On Fri, Feb 24, Dan Magenheimer wrote:

> With the Xen memory overcommit (Satori and xenpaging) work getting
> closer to the real world (and indeed one gating factor for a major
> Xen release), I wonder if it is time to ask some very pointed
> questions:

A few comments from me below. I just learned about Satori now, its not
clear to me how it is related to memory overcommit.

To me memory overcommit means swapping, which is what xenpaging does:
turn the whole guest gfn range into some sort of virtual memory,
transparent to the guest.

> 1) How is the capability and implementation similar or different
> from VMware's?  And specifically I'm asking for hard information
> relating to:
> 
> http://lwn.net/Articles/309155/ 
> http://lwn.net/Articles/330589/ 

KSM looks more like page sharing which also Xen can do to some degree.
I'm not familiar with the sharing code in Xen or Linux Kernel.

> 2) Assuming no legal issues, how is Xen memory overcommit different
> or better than VMware's, which is known to have lots of issues
> in the real world, such that few customers (outside of a handful
> of domains such as VDI) enable it?  Or is this effort largely to
> remove an item from the VMware sales team's differentiation list?
> And a comparison vs Hyper-V and KVM would be interesting also.

I have no idea what VMware provides to fill the memory overcommit
checkbox.

The Win8 preview I tested recently offers some sort of memory handling
for guests. So far I have not looked into that feature.
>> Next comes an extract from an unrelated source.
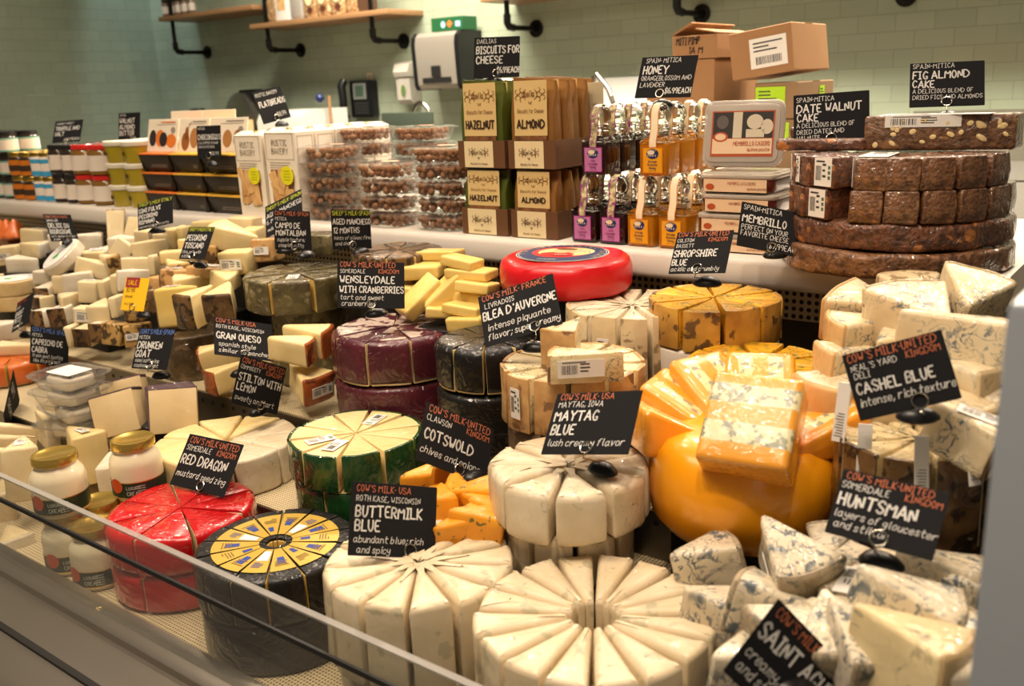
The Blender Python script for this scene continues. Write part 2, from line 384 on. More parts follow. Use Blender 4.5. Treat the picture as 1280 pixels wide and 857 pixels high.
# ------------------------------------------------------------------ hand lettering (strokes on a 4 x 6 grid; letters a,b after the column mean below the line)
GL = dict(A="00,26,40;12,32",B="00,06,26,35,34,23,03;23,32,31,20,00",C="35,26,16,04,02,10,20,31",D="00,06,26,44,42,20,00",E="36,06,00,30;03,23",F="36,06,00;03,23",G="35,26,16,04,02,10,30,32,22",H="00,06;36,30;03,33",I="06,26;16,10;00,20",J="36,32,20,10,01",K="00,06;36,03,30",L="06,00,30",M="00,06,23,46,40",N="00,06,30,36",O="16,04,02,10,20,32,34,26,16",P="00,06,26,35,34,23,03",Q="16,04,02,10,20,32,34,26,16;21,30",R="00,06,26,35,34,23,03;13,30",S="35,26,16,05,04,32,31,20,10,01",T="06,46;26,20",U="06,02,10,20,32,36",V="06,20,46",W="06,10,23,30,46",X="06,30;36,00",Y="06,23,46;23,20",Z="06,36,00,30",
 a="33,24,14,03,01,10,20,32;34,31,40",b="06,00;03,24,33,31,20,00",c="33,24,14,03,01,10,20,31",d="33,24,14,03,01,10,20,32;36,30",e="02,32,33,24,14,03,01,10,20,31",f="36,26,15,10;04,24",g="33,24,14,03,02,11,21,32;34,3a,2b,1b,0a",h="06,00;03,24,33,30",i="14,10;15,16",j="24,2a,1b,0a;25,26",k="06,00;34,02,30",l="16,11,20",m="04,00;03,14,23,20;23,34,43,40",n="04,00;03,24,33,30",o="14,03,01,10,20,31,33,24,14",p="04,0b;03,24,33,31,20,01",q="33,24,14,03,01,10,20,31;34,3b",r="04,00;02,14,34",s="33,24,14,03,31,20,10,01",t="16,11,20,30;04,34",u="04,01,10,20,32;34,30",v="04,10,34",w="04,10,23,30,44",x="04,30;34,00",y="04,02,11,32;34,3a,2b,1b,0a",z="04,34,00,30")
GL.update({'0':"16,04,02,10,20,32,34,26,16",'1':"05,16,10",'2':"05,16,26,35,34,00,30",'3':"06,36,13,23,32,31,20,10,01",'4':"26,02,32;26,20",'5':"36,06,04,24,33,31,20,00",'6':"26,04,01,10,20,31,32,23,03",'7':"06,36,10",'8':"13,04,05,16,26,35,34,23,13,02,01,10,20,31,32,23",'9':"33,13,04,05,16,26,35,33,20",'.':"00,01",',':"11,0a",'-':"03,23",'*':"03,13","'":"16,15",';':"13,14;11,0a",':':"11,12;14,15",'$':"35,26,16,05,04,32,31,20,10,01;17,1a",'!':"16,12;10,11",'&':"30,04,05,16,25,01,10,20,32"})
def glyph(ch):
    out = []
    for part in GL[ch].split(';'):
        pts = [(int(q[0]), int(q[1]) if q[1].isdigit() else -(ord(q[1])-96)) for q in part.split(',')]
        if len(pts) > 3:                      # soften corners as a marker does
            sm = [pts[0]]
            for i in range(len(pts)-1):
                a, b = pts[i], pts[i+1]
                sm += [(a[0]*.78+b[0]*.22, a[1]*.78+b[1]*.22), (a[0]*.22+b[0]*.78, a[1]*.22+b[1]*.78)]
            pts = sm+[pts[-1]]
        out.append(pts)
    return out
def text_width(s): return sum((max(p[0] for g in glyph(c) for p in g)+1.35) if c in GL else 2.2 for c in s)-1.35
def letter(mb, s, x, y, h, wmax=None, stroke=.13, slant=0, jit=.25, z=.0004, rnd=random.Random(3), align=0, mi=0):
    """write s with cap height h, baseline left at x,y"""
    u = h/6; W_ = text_width(s)*u; sx = min(1, wmax/W_) if wmax and W_ > 0 else 1
    if align: x = x - W_*sx*align
    t = h*stroke/2
    for c in s:
        if c not in GL: x += 2.2*u*sx; continue
        dy = rnd.uniform(-jit, jit)*u; k = rnd.uniform(-.05, .05); g = glyph(c)
        for pl in g:
            P = [(x+(px+slant*py+k*py)*u*sx, y+dy+py*u) for px, py in pl]
            for i in range(len(P)-1):
                a, b = Vector(P[i]), Vector(P[i+1]); d = b-a
                if d.length < 1e-7: continue
                d.normalize(); nn = Vector((-d.y, d.x))*t; e = d*t*.6
                q = [a-e-nn, b+e-nn, b+e+nn, a-e+nn]
                mb.add([(p.x, p.y, z) for p in q], [(0,1,2,3)], mi)
        x += (max(p[0] for pl in g for p in pl)+1.35)*u*sx
M_card = mat('slate_card', (30,30,32), .8, spec=.15)
M_chalk = mat('chalk_white', (222,220,214), .8); M_orange = mat('chalk_orange', (204,116,78), .8); M_green = mat('chalk_yellow_green', (205,214,60), .8); M_blue = mat('chalk_blue', (104,138,214), .8); M_redink = mat('chalk_red', (168,52,40), .8)
M_wire = mat('clip_wire', (196,190,176), .25, 1)
M_yellowcard = mat('yellow_card', (244,190,30), .6); M_wine = mat('wine_red_ink', (150,40,42), .7); M_ink = mat('dark_ink', (50,32,26), .8)
INK = dict(w=M_chalk, o=M_orange, g=M_green, b=M_blue, r=M_redink, k=M_ink, n=M_wine, y=M_yellowcard)
def base_mesh():
    b = MB(); n = 20; rr = []
    for f, z in ((.86,0),(1,.0025),(.98,.005),(.72,.0105),(.30,.0135)):
        rr.append([(.0205*f*cos(2*pi*i/n)*(1+.12*cos(2*pi*i/n)), .0135*f*sin(2*pi*i/n), z) for i in range(n)])
    b.rings(rr); return b.mesh('sign_base', M_black)
BASE_ME = base_mesh()
def solve_card(TL, TR, BL, y, k):
    """pose of a w:h = k card whose corners are seen at three pixels, its centre near depth y"""
    cx = (TR[0]+BL[0])/2; cy = (TR[1]+BL[1])/2
    c = at(cx, cy, y=y); s = scale_at(c); vd = (c-EYE).normalized()
    rr = (RT - vd*RT.dot(vd)).normalized(); uu = rr.cross(vd)
    A = ((TR[0]-TL[0])/s, -(TR[1]-TL[1])/s); B = ((TL[0]-BL[0])/s, -(TL[1]-BL[1])/s)
    # undo the off-axis stretch of the picture
    def und(v):
        cosr = vd.dot(FW); r = Vector(((cx-640), -(cy-428.5))); 
        if r.length < 1: return Vector(v)
        r.normalize(); v = Vector(v); rad = v.dot(r); return v + r*rad*(cosr-1)
    A, B = und(A), und(B); dot = A.dot(B)
    p = k*k*B.length_squared - A.length_squared
    u = (-p+sqrt(p*p+4*k*k*dot*dot))/(2*k*k); bz = sqrt(max(u, 1e-9)); az = -dot/bz
    if u < 1e-7: bz = .0; az = sqrt(max(0, p))
    b3 = rr*B.x+uu*B.y+vd*bz; a3 = rr*A.x+uu*A.y+vd*az
    return c, a3, b3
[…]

Since KVM guests are ordinary processes AFAIK they are most likely
victims of the Linux kernel process swapping (unless KVM mlocks the
gfns?). So KVM gets memory overcommit in the way xenpaging does it for
free.

> 3) Is there new evidence that a host-based-policy-driven memory
> balancer works sufficiently well on one system, or for
> multiple hosts, or for a data center?  It would be nice for
> all Xen developers/vendors to understand the intended customer
> (e.g. is it the desktop user running a handful of VMs running
> known workloads?)

xenpaging is the red emergency knob to free some host memory without
caring about the actual memory constraints within the paged guests.